Masterpiece Theater
Anyone who reads this blog with any degree of regularity is well acquainted with the many levels of my dorkiness. And so I feel at liberty to talk with impassioned fervor about my love of BBC classics and Masterpiece Theater.
I just finished watching Jane Eyre, and all I could say when I finished it was, "I LOVE Masterpiece Theater."
Let me forewarn you, these adaptations are NOT necessarily true to the novel as it was written. Translating a novel to film is like translating it from one language to another. What you are getting is someone else's interpretation of that novel. You're getting their reading of it, the themes, images and ideas that were prominent to the director and screen-writer. If you want the author's text, then read the novel. Don't go to any kind of adaptation for it, because you won't get it.
I don't watch these adaptations for the literature, I watch them for someone else's reading of a text that is already well-known to me. I watch them to see the text differently the next time I read it, but mostly, I watch them to be entertained.
And while I'm writing about my love of Masterpiece Theater, let me just say, I'm not one of those women who loves to see actors and actresses all dolled up in fancy clothes and poofy hair.
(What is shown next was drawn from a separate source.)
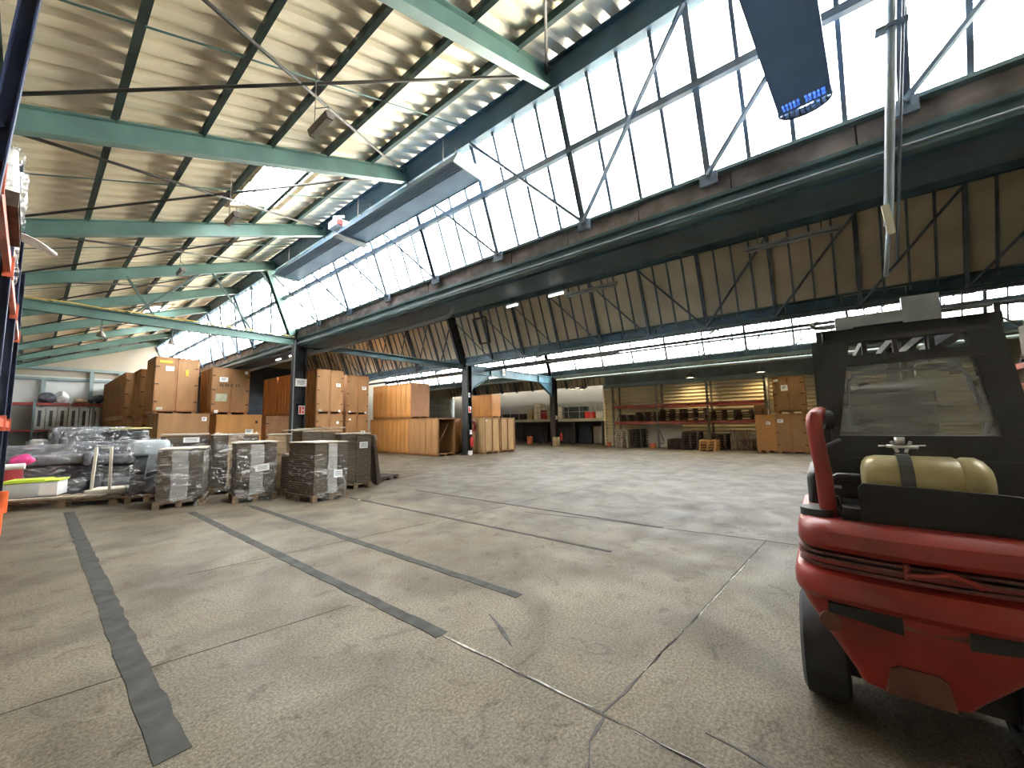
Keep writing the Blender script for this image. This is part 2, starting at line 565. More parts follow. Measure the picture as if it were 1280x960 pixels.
stripes = [
    ([(0.55, 2.62), (0.60, 11.7)], 0.14, 0.007, 'broad dark painted floor stripe with ragged edges, leftmost, ending near the camera'),
    ([(2.09, 2.42), (2.06, 9.6)], 0.11, 0.006, 'dark floor stripe that runs on into the cracked pale joint'),
    ([(2.97, 2.36), (2.95, 9.3)], 0.10, 0.006, 'dark floor stripe between the jointed stripe and the thinner ones'),
    ([(4.62, 2.22), (4.60, 8.4)], 0.06, 0.005, 'thin dark floor stripe ending in the bright patch of floor'),
    ([(6.08, 2.07), (6.05, 8.0)], 0.05, 0.006, 'thinnest and farthest dark floor stripe, along the middle of the hall'),
]
for pts, w, j, lab in stripes:
    o = strip(pts, w, j, 'tape', 'floor_stripe')
    tag(o, lab, 'floor marking', 'dark stripes on the floor')
for pts, w, j, mt in [
    ([(2.08, 2.42), (2.09, 1.14), (2.07, 0.5), (2.05, -2.0)], 0.012, 0.006, 'crack'),
    ([(2.085, 2.40), (2.10, 1.16)], 0.011, 0.006, 'filler'),
    ([(2.08, 1.0), (2.07, -0.6)], 0.010, 0.005, 'filler'),
    ([(2.1, 1.09), (3.4, 0.98), (4.9, 0.88), (6.28, 0.78)], 0.012, 0.006, 'crack'),
    ([(2.6, 1.05), (3.6, 0.96), (5.3, 0.84)], 0.010, 0.005, 'filler'),
    ([(2.08, 1.08), (1.88, 1.06), (1.72, 0.98), (1.4, 0.95), (0.9, 0.8)], 0.018, 0.009, 'crack'),
    ([(-1.5, 3.98), (0.0, 3.78), (1.92, 3.46)], 0.008, 0.003, 'crack'),
    ([(6.06, 2.0), (6.15, 1.4), (6.24, 0.4), (6.2, -2.5)], 0.018, 0.010, 'crack'),
    ([(5.71, 4.41), (6.0, 2.9), (6.05, 2.1)], 0.018, 0.010, 'crack'),
    ([(2.55, 2.35), (2.3, 1.9)], 0.02, 0.01, 'crack'),
    ([(2.3, 0.62), (2.25, 0.2), (2.3, -0.4)], 0.016, 0.008, 'crack'),
    ([(1.2, 5.6), (3.4, 5.3), (6.0, 5.0), (9.5, 4.6)], 0.007, 0.003, 'crack'),
]:
    struct(strip(pts, w, j, mt, 'crack', 0.0025, floor))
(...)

I don't watch them for the fashion parade. I find it interesting how these adapations are able to show that kind of life, while still criticizing it.
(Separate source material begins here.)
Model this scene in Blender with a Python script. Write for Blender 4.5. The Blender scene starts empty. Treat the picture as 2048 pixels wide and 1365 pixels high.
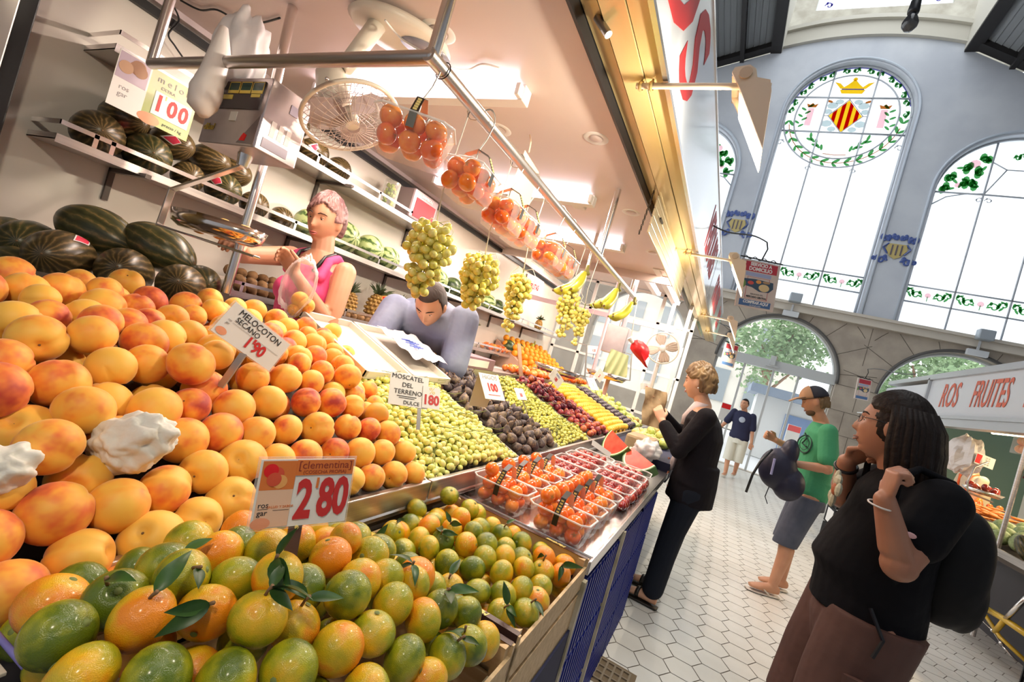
import bpy, math, random
import numpy as np
from mathutils import Vector as V, Matrix, Euler, noise
PI = math.pi
R = math.radians
sc = bpy.context.scene
COL = sc.collection
rnd = random.Random(7)

# ---------------------------------------------------------------- camera
YAW, PITCH, ROLL, F = R(26.08), R(.28), R(16.34), 913.6
CAM = V((0, 0, 1.42))
CF = V((-math.sin(YAW)*math.cos(PITCH), math.cos(YAW)*math.cos(PITCH), math.sin(PITCH)))
_r = V((math.cos(YAW), math.sin(YAW), 0)); _u = _r.cross(CF)
CR = _r*math.cos(ROLL) + _u*math.sin(ROLL)
CU = -_r*math.sin(ROLL) + _u*math.cos(ROLL)
cd = bpy.data.cameras.new('camera'); cam = bpy.data.objects.new('camera', cd); COL.objects.link(cam)
cam.matrix_world = Matrix(((CR.x, CU.x, -CF.x, CAM.x), (CR.y, CU.y, -CF.y, CAM.y), (CR.z, CU.z, -CF.z, CAM.z), (0, 0, 0, 1)))
cd.sensor_width = 36; cd.lens = 36*F/2048; cd.clip_start = .03; cd.clip_end = 200
sc.camera = cam

# ---------------------------------------------------------------- sky, exposure, big lights
sc.view_settings.view_transform = 'Standard'; sc.view_settings.look = 'None'
sc.view_settings.gamma = 1; sc.view_settings.use_curve_mapping = False
sc.view_settings.exposure = 0.28
w = bpy.data.worlds.new('overcast_sky'); sc.world = w; w.use_nodes = True
_b = w.node_tree.nodes['Background']; _b.inputs[0].default_value = (.93, .97, 1, 1); _b.inputs[1].default_value = 2.4
sc.cycles.max_bounces = 7; sc.cycles.diffuse_bounces = 3; sc.cycles.glossy_bounces = 3
sc.cycles.transmission_bounces = 6; sc.cycles.transparent_max_bounces = 16
sc.cycles.caustics_reflective = False; sc.cycles.caustics_refractive = False
sc.cycles.sample_clamp_indirect = 6

def area(name, loc, sx, sy, power, color, rot=(0, 0, 0)):
    l = bpy.data.lights.new(name, 'AREA'); l.shape = 'RECTANGLE'; l.size = sx; l.size_y = sy
    l.energy = power; l.color = color
    o = bpy.data.objects.new(name, l); COL.objects.link(o); o.location = loc; o.rotation_euler = rot
    return o

# ---------------------------------------------------------------- helpers
def ray(X, Y): return CF + CR*((X-1024)/F) - CU*((Y-682.5)/F)
def at(X, Y, **k):          # the point a pixel shows, on a plane x=, y=, z= or at depth d=
    d = ray(X, Y); (a, v), = k.items()
    t = v if a == 'd' else (v-CAM['xyz'.index(a)])/d['xyz'.index(a)]
    return CAM + d*t

def dep(X, Y, x): return (at(X, Y, x=x)-CAM).dot(CF)
def frame(p, z, x=None):    # matrix at p whose Z runs along z
    z = V(z).normalized(); x = V(x) if x is not None else (V((1, 0, 0)) if abs(z.x) < .9 else V((0, 1, 0)))
    y = z.cross(x).normalized(); x = y.cross(z)
    return Matrix(((x.x, y.x, z.x, p[0]), (x.y, y.y, z.y, p[1]), (x.z, y.z, z.z, p[2]), (0, 0, 0, 1)))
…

And returning to Jane Eyre, yes, they play up the love story between Jane and Rochester--that's how the novel is READ. But they're also looking at how lonely and isolating the life of a governess was at the time. They're looking at how limited the choices were for women if they were poor and had the necessity of providing for themselves. They're looking at the worth of family more than the worth of money. And they don't breeze over the value of someone's character rather than the worth of their property.
I love that they didn't pick a pretty-pretty actress to play Jane, a notoriously plain heroine. They picked someone who isn't tradiationally pretty and just let her look odd. And in spite of what she knew to be her failings, she remains, as she does in the novel, certain of who she is and unwilling to pretend to be other than who she is. She is unabashedly Jane Eyre.
Since Chris is working so much right now, I've taken over the neflix queue, and I'm excited that I've got a new adapation of Little Dorrit coming, along with Wuthering Heights, Oliver Twist and the Old Curiousity Shop.
Labels: thoughts
2 Comments:
I LOVE MASTERPIECE THEATRE! I too get a kick out of seeing a different 'take' on the book. Sometimes I totally disagree with the director and sometimes it's a fun way to shed light on an aspect of the book I had not previously considered.
I just got a coupon for a discount on movies at Costco and cannot decide whether or not to get the BBC Dickens collection, Elizabeth Gaskell collection, or how to even rationalize such a purchase when we're so broke. Sigh. I do love those dorky movies.
Three cheers for Masterpiece Theater!